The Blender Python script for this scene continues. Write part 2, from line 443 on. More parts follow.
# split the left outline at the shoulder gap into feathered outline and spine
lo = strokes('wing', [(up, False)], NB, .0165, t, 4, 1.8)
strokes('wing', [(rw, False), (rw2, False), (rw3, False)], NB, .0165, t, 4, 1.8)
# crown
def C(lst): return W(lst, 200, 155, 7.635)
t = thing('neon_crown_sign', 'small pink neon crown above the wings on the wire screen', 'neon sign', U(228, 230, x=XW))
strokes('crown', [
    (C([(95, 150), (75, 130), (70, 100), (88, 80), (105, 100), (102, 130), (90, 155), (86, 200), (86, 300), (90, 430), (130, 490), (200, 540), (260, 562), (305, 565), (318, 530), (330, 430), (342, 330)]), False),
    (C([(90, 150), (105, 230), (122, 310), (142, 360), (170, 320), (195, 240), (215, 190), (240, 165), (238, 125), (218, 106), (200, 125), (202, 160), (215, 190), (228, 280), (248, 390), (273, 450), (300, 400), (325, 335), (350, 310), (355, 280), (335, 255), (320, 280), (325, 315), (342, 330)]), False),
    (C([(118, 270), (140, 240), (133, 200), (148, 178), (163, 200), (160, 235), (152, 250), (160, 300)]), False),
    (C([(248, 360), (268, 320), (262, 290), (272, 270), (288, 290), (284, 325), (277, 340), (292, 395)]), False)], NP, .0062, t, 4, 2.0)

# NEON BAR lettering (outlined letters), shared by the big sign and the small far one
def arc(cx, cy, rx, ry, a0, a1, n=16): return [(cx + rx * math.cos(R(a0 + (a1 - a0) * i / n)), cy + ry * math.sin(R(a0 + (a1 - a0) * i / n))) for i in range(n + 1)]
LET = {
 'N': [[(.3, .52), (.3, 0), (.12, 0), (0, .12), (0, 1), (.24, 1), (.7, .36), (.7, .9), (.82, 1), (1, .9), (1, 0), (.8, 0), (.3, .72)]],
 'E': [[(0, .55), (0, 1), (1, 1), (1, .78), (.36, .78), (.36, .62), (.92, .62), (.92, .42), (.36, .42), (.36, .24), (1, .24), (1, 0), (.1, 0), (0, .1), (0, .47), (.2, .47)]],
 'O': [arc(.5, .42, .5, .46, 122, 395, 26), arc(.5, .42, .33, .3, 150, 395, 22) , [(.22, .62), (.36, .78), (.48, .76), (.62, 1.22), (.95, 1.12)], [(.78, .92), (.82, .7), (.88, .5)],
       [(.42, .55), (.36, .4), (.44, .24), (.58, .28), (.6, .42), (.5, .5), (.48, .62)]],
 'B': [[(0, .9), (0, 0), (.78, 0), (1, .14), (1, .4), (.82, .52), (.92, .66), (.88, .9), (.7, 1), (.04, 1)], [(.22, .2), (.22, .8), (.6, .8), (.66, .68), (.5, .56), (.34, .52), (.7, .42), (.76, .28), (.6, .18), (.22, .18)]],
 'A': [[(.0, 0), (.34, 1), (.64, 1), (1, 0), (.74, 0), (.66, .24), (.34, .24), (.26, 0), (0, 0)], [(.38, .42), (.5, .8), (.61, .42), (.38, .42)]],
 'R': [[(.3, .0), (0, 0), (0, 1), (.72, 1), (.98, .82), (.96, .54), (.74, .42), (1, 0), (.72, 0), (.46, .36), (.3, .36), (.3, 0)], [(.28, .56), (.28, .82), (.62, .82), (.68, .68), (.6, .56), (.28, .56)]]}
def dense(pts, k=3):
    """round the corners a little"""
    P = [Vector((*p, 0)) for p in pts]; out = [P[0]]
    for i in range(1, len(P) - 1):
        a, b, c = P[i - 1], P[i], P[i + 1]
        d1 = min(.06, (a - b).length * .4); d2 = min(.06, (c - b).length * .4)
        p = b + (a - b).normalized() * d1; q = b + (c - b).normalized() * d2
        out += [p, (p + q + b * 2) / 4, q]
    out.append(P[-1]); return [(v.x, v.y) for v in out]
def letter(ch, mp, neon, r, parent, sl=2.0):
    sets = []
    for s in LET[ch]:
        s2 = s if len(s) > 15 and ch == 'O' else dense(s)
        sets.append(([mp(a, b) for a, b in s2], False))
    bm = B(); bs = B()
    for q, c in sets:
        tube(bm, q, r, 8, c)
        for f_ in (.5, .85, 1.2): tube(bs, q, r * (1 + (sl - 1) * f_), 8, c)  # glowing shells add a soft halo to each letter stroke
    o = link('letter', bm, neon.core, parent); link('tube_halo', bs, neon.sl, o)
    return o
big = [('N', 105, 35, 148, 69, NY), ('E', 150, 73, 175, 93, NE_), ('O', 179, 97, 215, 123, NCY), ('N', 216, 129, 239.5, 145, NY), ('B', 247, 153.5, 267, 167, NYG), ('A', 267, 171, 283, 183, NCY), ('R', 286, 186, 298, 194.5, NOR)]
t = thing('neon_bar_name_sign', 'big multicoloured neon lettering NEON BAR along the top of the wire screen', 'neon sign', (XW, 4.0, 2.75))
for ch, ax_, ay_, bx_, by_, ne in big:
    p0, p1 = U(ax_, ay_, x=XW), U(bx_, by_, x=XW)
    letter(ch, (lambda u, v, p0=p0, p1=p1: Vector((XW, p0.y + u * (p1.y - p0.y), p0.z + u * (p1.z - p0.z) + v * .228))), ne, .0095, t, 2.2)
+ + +
(WRITTEN REQUEST) Please reproduce the entire listing, exactly as shown.

(WRITTEN ANSWER)
The Blender Python script for this scene continues. Write part 2, from line 443 on. More parts follow.
# split the left outline at the shoulder gap into feathered outline and spine
lo = strokes('wing', [(up, False)], NB, .0165, t, 4, 1.8)
strokes('wing', [(rw, False), (rw2, False), (rw3, False)], NB, .0165, t, 4, 1.8)
# crown
def C(lst): return W(lst, 200, 155, 7.635)
t = thing('neon_crown_sign', 'small pink neon crown above the wings on the wire screen', 'neon sign', U(228, 230, x=XW))
strokes('crown', [
    (C([(95, 150), (75, 130), (70, 100), (88, 80), (105, 100), (102, 130), (90, 155), (86, 200), (86, 300), (90, 430), (130, 490), (200, 540), (260, 562), (305, 565), (318, 530), (330, 430), (342, 330)]), False),
    (C([(90, 150), (105, 230), (122, 310), (142, 360), (170, 320), (195, 240), (215, 190), (240, 165), (238, 125), (218, 106), (200, 125), (202, 160), (215, 190), (228, 280), (248, 390), (273, 450), (300, 400), (325, 335), (350, 310), (355, 280), (335, 255), (320, 280), (325, 315), (342, 330)]), False),
    (C([(118, 270), (140, 240), (133, 200), (148, 178), (163, 200), (160, 235), (152, 250), (160, 300)]), False),
    (C([(248, 360), (268, 320), (262, 290), (272, 270), (288, 290), (284, 325), (277, 340), (292, 395)]), False)], NP, .0062, t, 4, 2.0)

# NEON BAR lettering (outlined letters), shared by the big sign and the small far one
def arc(cx, cy, rx, ry, a0, a1, n=16): return [(cx + rx * math.cos(R(a0 + (a1 - a0) * i / n)), cy + ry * math.sin(R(a0 + (a1 - a0) * i / n))) for i in range(n + 1)]
LET = {
 'N': [[(.3, .52), (.3, 0), (.12, 0), (0, .12), (0, 1), (.24, 1), (.7, .36), (.7, .9), (.82, 1), (1, .9), (1, 0), (.8, 0), (.3, .72)]],
 'E': [[(0, .55), (0, 1), (1, 1), (1, .78), (.36, .78), (.36, .62), (.92, .62), (.92, .42), (.36, .42), (.36, .24), (1, .24), (1, 0), (.1, 0), (0, .1), (0, .47), (.2, .47)]],
 'O': [arc(.5, .42, .5, .46, 122, 395, 26), arc(.5, .42, .33, .3, 150, 395, 22) , [(.22, .62), (.36, .78), (.48, .76), (.62, 1.22), (.95, 1.12)], [(.78, .92), (.82, .7), (.88, .5)],
       [(.42, .55), (.36, .4), (.44, .24), (.58, .28), (.6, .42), (.5, .5), (.48, .62)]],
 'B': [[(0, .9), (0, 0), (.78, 0), (1, .14), (1, .4), (.82, .52), (.92, .66), (.88, .9), (.7, 1), (.04, 1)], [(.22, .2), (.22, .8), (.6, .8), (.66, .68), (.5, .56), (.34, .52), (.7, .42), (.76, .28), (.6, .18), (.22, .18)]],
 'A': [[(.0, 0), (.34, 1), (.64, 1), (1, 0), (.74, 0), (.66, .24), (.34, .24), (.26, 0), (0, 0)], [(.38, .42), (.5, .8), (.61, .42), (.38, .42)]],
 'R': [[(.3, .0), (0, 0), (0, 1), (.72, 1), (.98, .82), (.96, .54), (.74, .42), (1, 0), (.72, 0), (.46, .36), (.3, .36), (.3, 0)], [(.28, .56), (.28, .82), (.62, .82), (.68, .68), (.6, .56), (.28, .56)]]}
def dense(pts, k=3):
    """round the corners a little"""
    P = [Vector((*p, 0)) for p in pts]; out = [P[0]]
    for i in range(1, len(P) - 1):
        a, b, c = P[i - 1], P[i], P[i + 1]
        d1 = min(.06, (a - b).length * .4); d2 = min(.06, (c - b).length * .4)
        p = b + (a - b).normalized() * d1; q = b + (c - b).normalized() * d2
        out += [p, (p + q + b * 2) / 4, q]
    out.append(P[-1]); return [(v.x, v.y) for v in out]
def letter(ch, mp, neon, r, parent, sl=2.0):
    sets = []
    for s in LET[ch]:
        s2 = s if len(s) > 15 and ch == 'O' else dense(s)
        sets.append(([mp(a, b) for a, b in s2], False))
    bm = B(); bs = B()
    for q, c in sets:
        tube(bm, q, r, 8, c)
        for f_ in (.5, .85, 1.2): tube(bs, q, r * (1 + (sl - 1) * f_), 8, c)  # glowing shells add a soft halo to each letter stroke
    o = link('letter', bm, neon.core, parent); link('tube_halo', bs, neon.sl, o)
    return o
big = [('N', 105, 35, 148, 69, NY), ('E', 150, 73, 175, 93, NE_), ('O', 179, 97, 215, 123, NCY), ('N', 216, 129, 239.5, 145, NY), ('B', 247, 153.5, 267, 167, NYG), ('A', 267, 171, 283, 183, NCY), ('R', 286, 186, 298, 194.5, NOR)]
t = thing('neon_bar_name_sign', 'big multicoloured neon lettering NEON BAR along the top of the wire screen', 'neon sign', (XW, 4.0, 2.75))
for ch, ax_, ay_, bx_, by_, ne in big:
    p0, p1 = U(ax_, ay_, x=XW), U(bx_, by_, x=XW)
    letter(ch, (lambda u, v, p0=p0, p1=p1: Vector((XW, p0.y + u * (p1.y - p0.y), p0.z + u * (p1.z - p0.z) + v * .228))), ne, .0095, t, 2.2)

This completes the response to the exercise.